▶ _STATED PROBLEM_
It is required that the lines from the top of the listing through the line with "scene.view_settings.exposure = 0.5" be reproduced exactly, excluding pictures.
>> begin DATA SHOWN
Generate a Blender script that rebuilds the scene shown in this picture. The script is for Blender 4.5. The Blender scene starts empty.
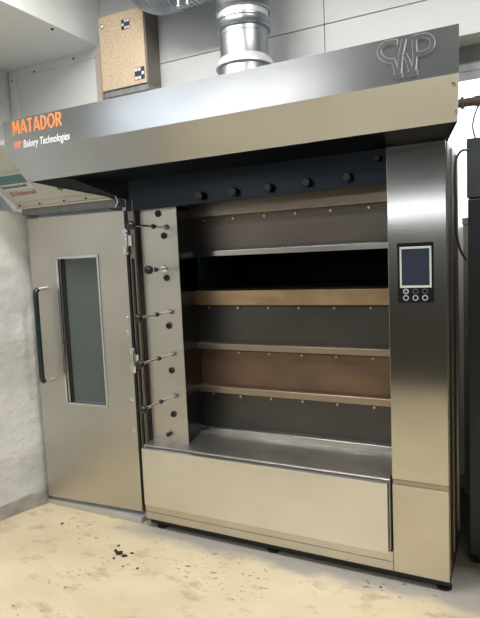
import bpy, bmesh, math, random
from mathutils import Vector, Matrix

scene = bpy.context.scene
COL = scene.collection
random.seed(4)

# ------------------------------------------------------------------ camera
cam_d = bpy.data.cameras.new('camera')
cam = bpy.data.objects.new('camera', cam_d)
COL.objects.link(cam)
yaw, pitch, roll, fpx = 0.4725, 0.0932, -0.0443, 551.6
fw = Vector((-math.sin(yaw) * math.cos(pitch), math.cos(yaw) * math.cos(pitch), -math.sin(pitch)))
rt = Vector((math.cos(yaw), math.sin(yaw), 0))
up = rt.cross(fw)
r2 = math.cos(roll) * rt + math.sin(roll) * up
u2 = -math.sin(roll) * rt + math.cos(roll) * up
M = Matrix((r2, u2, -fw)).transposed().to_4x4()
M.translation = Vector((0.284, -2.534, 1.58))
cam.matrix_world = M
cam_d.sensor_fit = 'VERTICAL'
cam_d.sensor_height = 24
cam_d.lens = 24 * fpx / 618
cam_d.clip_start = 0.02
scene.camera = cam

# ------------------------------------------------------------------ world and exposure
w = bpy.data.worlds.new('world')
scene.world = w
w.use_nodes = True
w.node_tree.nodes['Background'].inputs[0].default_value = (0.75, 0.85, 1, 1)
w.node_tree.nodes['Background'].inputs[1].default_value = 0.3
scene.view_settings.view_transform = 'Standard'
scene.view_settings.look = 'None'
scene.view_settings.gamma = 1
scene.view_settings.exposure = 0.5

def area(name, loc, size, sy, power, color, rot=(0, 0, 0)):
    l = bpy.data.lights.new(name, 'AREA')
    l.shape = 'RECTANGLE'; l.size = size; l.size_y = sy; l.energy = power; l.color = color
    o = bpy.data.objects.new(name, l); COL.objects.link(o)
    o.location = loc; o.rotation_euler = rot
    return o
LAMPS = [(-1.2, -1.15, 34), (0.75, -1.15, 34), (-2.0, -3.6, 12), (1.3, -3.6, 22)]
for x, y, p in LAMPS:
    area('ceiling_lamp_light', (x, y, 3.215), 1.2, 0.22, p, (1, 0.97, 0.92))
area('rear_window_light', (-1.0, -5.08, 2.12), 3.0, 0.22, 6, (0.88, 0.94, 1), (math.radians(90), 0, 0))
area('left_reflection_light', (-2.66, -3.3, 2.85), 3.0, 0.62, 8, (0.84, 0.92, 1), (0, math.radians(-90), 0))  # added unseen light, gives the hood front its bluish reflection
bpy.data.objects['left_reflection_light'].data.size = 0.62
bpy.data.objects['left_reflection_light'].data.size_y = 2.7
area('niche_fill_light', (0.75, 0.75, 3.1), 0.8, 0.15, 90, (0.93, 0.97, 1))  # added fill light, brightens the white wall in the right gap

# ------------------------------------------------------------------ materials
def mat(name, base, rough=0.5, metal=0.0, noise=None, bump=None, emit=None, alpha=None, spec=None):
    """noise = (scale xyz, amount, second colour) ; bump = (scale xyz, strength)"""
    m = bpy.data.materials.new(name); m.use_nodes = True
    nt = m.node_tree; b = nt.nodes['Principled BSDF']
    b.inputs['Base Color'].default_value = (*base, 1)
    b.inputs['Roughness'].default_value = rough
    b.inputs['Metallic'].default_value = metal
    if spec is not None: b.inputs['Specular IOR Level'].default_value = spec
    if emit:
        b.inputs['Emission Color'].default_value = (*emit[0], 1)
        b.inputs['Emission Strength'].default_value = emit[1]
    if alpha is not None: b.inputs['Alpha'].default_value = alpha
    tc = nt.nodes.new('ShaderNodeTexCoord')
    def nz(scale, detail=5):
        mp = nt.nodes.new('ShaderNodeMapping'); mp.inputs['Scale'].default_value = scale
        nt.links.new(tc.outputs['Object'], mp.inputs[0])
        n = nt.nodes.new('ShaderNodeTexNoise'); n.inputs['Scale'].default_value = 1
        n.inputs['Detail'].default_value = detail
        nt.links.new(mp.outputs[0], n.inputs['Vector'])
        return n
    if noise:
        n = nz(noise[0]); r = nt.nodes.new('ShaderNodeValToRGB')
        r.color_ramp.elements[0].position = 0.5 - noise[1]
        r.color_ramp.elements[1].position = 0.5 + noise[1]
        r.color_ramp.elements[0].color = (*base, 1); r.color_ramp.elements[1].color = (*noise[2], 1)
        nt.links.new(n.outputs['Fac'], r.inputs[0]); nt.links.new(r.outputs[0], b.inputs['Base Color'])
    if bump:
        n = nz(bump[0]); bp = nt.nodes.new('ShaderNodeBump')
        bp.inputs['Strength'].default_value = bump[1]; bp.inputs['Distance'].default_value = 0.01
        nt.links.new(n.outputs['Fac'], bp.inputs['Height']); nt.links.new(bp.outputs[0], b.inputs['Normal'])
    return m

def steel(name, base, rough, second=None, streak=(3, 3, 160), amt=0.012, patch=(1.5, 1.5, 2.5)):
    """brushed stainless: fine grain in roughness, slow waviness, smudges"""
    m = bpy.data.materials.new(name); m.use_nodes = True
    nt = m.node_tree; b = nt.nodes['Principled BSDF']; L = nt.links.new
    b.inputs['Metallic'].default_value = 1
    tc = nt.nodes.new('ShaderNodeTexCoord')
    def nz(scale, detail):
        mp = nt.nodes.new('ShaderNodeMapping'); mp.inputs['Scale'].default_value = scale
        L(tc.outputs['Object'], mp.inputs[0])
        n = nt.nodes.new('ShaderNodeTexNoise'); n.inputs['Scale'].default_value = 1; n.inputs['Detail'].default_value = detail
        L(mp.outputs[0], n.inputs['Vector']); return n
    g = nz(streak, 3)
    s = nz(patch, 6)
    mr = nt.nodes.new('ShaderNodeMapRange'); mr.inputs['To Min'].default_value = rough - 0.05; mr.inputs['To Max'].default_value = rough + 0.08
    L(s.outputs['Fac'], mr.inputs['Value']); L(mr.outputs[0], b.inputs['Roughness'])
    cr = nt.nodes.new('ShaderNodeValToRGB')
    cr.color_ramp.elements[0].position = 0.35; cr.color_ramp.elements[1].position = 0.68
    cr.color_ramp.elements[0].color = (*base, 1)
    cr.color_ramp.elements[1].color = (*(second or [c * 0.88 for c in base]), 1)
    L(s.outputs['Fac'], cr.inputs[0])
    L(cr.outputs[0], b.inputs['Base Color'])
    bp = nt.nodes.new('ShaderNodeBump'); bp.inputs['Strength'].default_value = amt; bp.inputs['Distance'].default_value = 0.004
    L(g.outputs['Fac'], bp.inputs['Height'])
    L(bp.outputs[0], b.inputs['Normal'])
    return m

STEEL = steel('brushed_steel', (0.57, 0.555, 0.52), 0.16)
STEEL_BOX = steel('worn_steel', (0.66, 0.64, 0.59), 0.36, (0.56, 0.53, 0.47))
STEEL_PALE = steel('pale_steel', (0.78, 0.79, 0.80), 0.33, (0.68, 0.68, 0.67))
STEEL_SHELF = steel('dull_shelf_steel', (0.62, 0.61, 0.58), 0.42, (0.45, 0.44, 0.42), patch=(5, 5, 5))
STEEL_HOOD = steel('hood_steel', (0.555, 0.575, 0.60), 0.22)
STEEL_DOOR = steel('door_steel', (0.62, 0.60, 0.56), 0.38, (0.54, 0.52, 0.47))
STEEL_DARK = steel('hood_underside_steel', (0.032, 0.038, 0.047), 0.3)
STEEL_COL = steel('column_steel', (0.55, 0.535, 0.50), 0.115, amt=0.006)
SIDE = steel('dull_side_steel', (0.30, 0.28, 0.25), 0.3, (0.2, 0.185, 0.16), patch=(6, 6, 1.2))
STEEL_WARM = steel('heat_tinted_steel', (0.46, 0.40, 0.33), 0.38, (0.36, 0.28, 0.21))
STEEL_TAN = steel('heat_browned_steel', (0.60, 0.44, 0.28), 0.42, (0.45, 0.30, 0.18), patch=(6, 6, 12))
FLAP_A = steel('flap_grey_brown', (0.22, 0.19, 0.165), 0.42, (0.15, 0.13, 0.115))
FLAP_B = steel('flap_dark_grey', (0.135, 0.132, 0.125), 0.4, (0.09, 0.09, 0.09))
FLAP_C = steel('flap_brown', (0.26, 0.18, 0.13), 0.47, (0.17, 0.125, 0.10), patch=(3, 3, 6))
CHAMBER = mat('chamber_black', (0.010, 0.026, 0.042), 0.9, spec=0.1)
CHROME = mat('chrome', (0.75, 0.75, 0.75), 0.15, 1)
BRASS = mat('bolt_brass', (0.7, 0.6, 0.42), 0.3, 1)
BLACK = mat('black_plastic', (0.012, 0.013, 0.015), 0.3)
HANDLE = mat('dark_handle', (0.012, 0.022, 0.03), 0.3)
RUBBER = mat('black_rubber', (0.012, 0.012, 0.012), 0.6)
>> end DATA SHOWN
▶ _RESPONSE_
Generate a Blender script that rebuilds the scene shown in this picture. The script is for Blender 4.5. The Blender scene starts empty.
import bpy, bmesh, math, random
from mathutils import Vector, Matrix

scene = bpy.context.scene
COL = scene.collection
random.seed(4)

# ------------------------------------------------------------------ camera
cam_d = bpy.data.cameras.new('camera')
cam = bpy.data.objects.new('camera', cam_d)
COL.objects.link(cam)
yaw, pitch, roll, fpx = 0.4725, 0.0932, -0.0443, 551.6
fw = Vector((-math.sin(yaw) * math.cos(pitch), math.cos(yaw) * math.cos(pitch), -math.sin(pitch)))
rt = Vector((math.cos(yaw), math.sin(yaw), 0))
up = rt.cross(fw)
r2 = math.cos(roll) * rt + math.sin(roll) * up
u2 = -math.sin(roll) * rt + math.cos(roll) * up
M = Matrix((r2, u2, -fw)).transposed().to_4x4()
M.translation = Vector((0.284, -2.534, 1.58))
cam.matrix_world = M
cam_d.sensor_fit = 'VERTICAL'
cam_d.sensor_height = 24
cam_d.lens = 24 * fpx / 618
cam_d.clip_start = 0.02
scene.camera = cam

# ------------------------------------------------------------------ world and exposure
w = bpy.data.worlds.new('world')
scene.world = w
w.use_nodes = True
w.node_tree.nodes['Background'].inputs[0].default_value = (0.75, 0.85, 1, 1)
w.node_tree.nodes['Background'].inputs[1].default_value = 0.3
scene.view_settings.view_transform = 'Standard'
scene.view_settings.look = 'None'
scene.view_settings.gamma = 1
scene.view_settings.exposure = 0.5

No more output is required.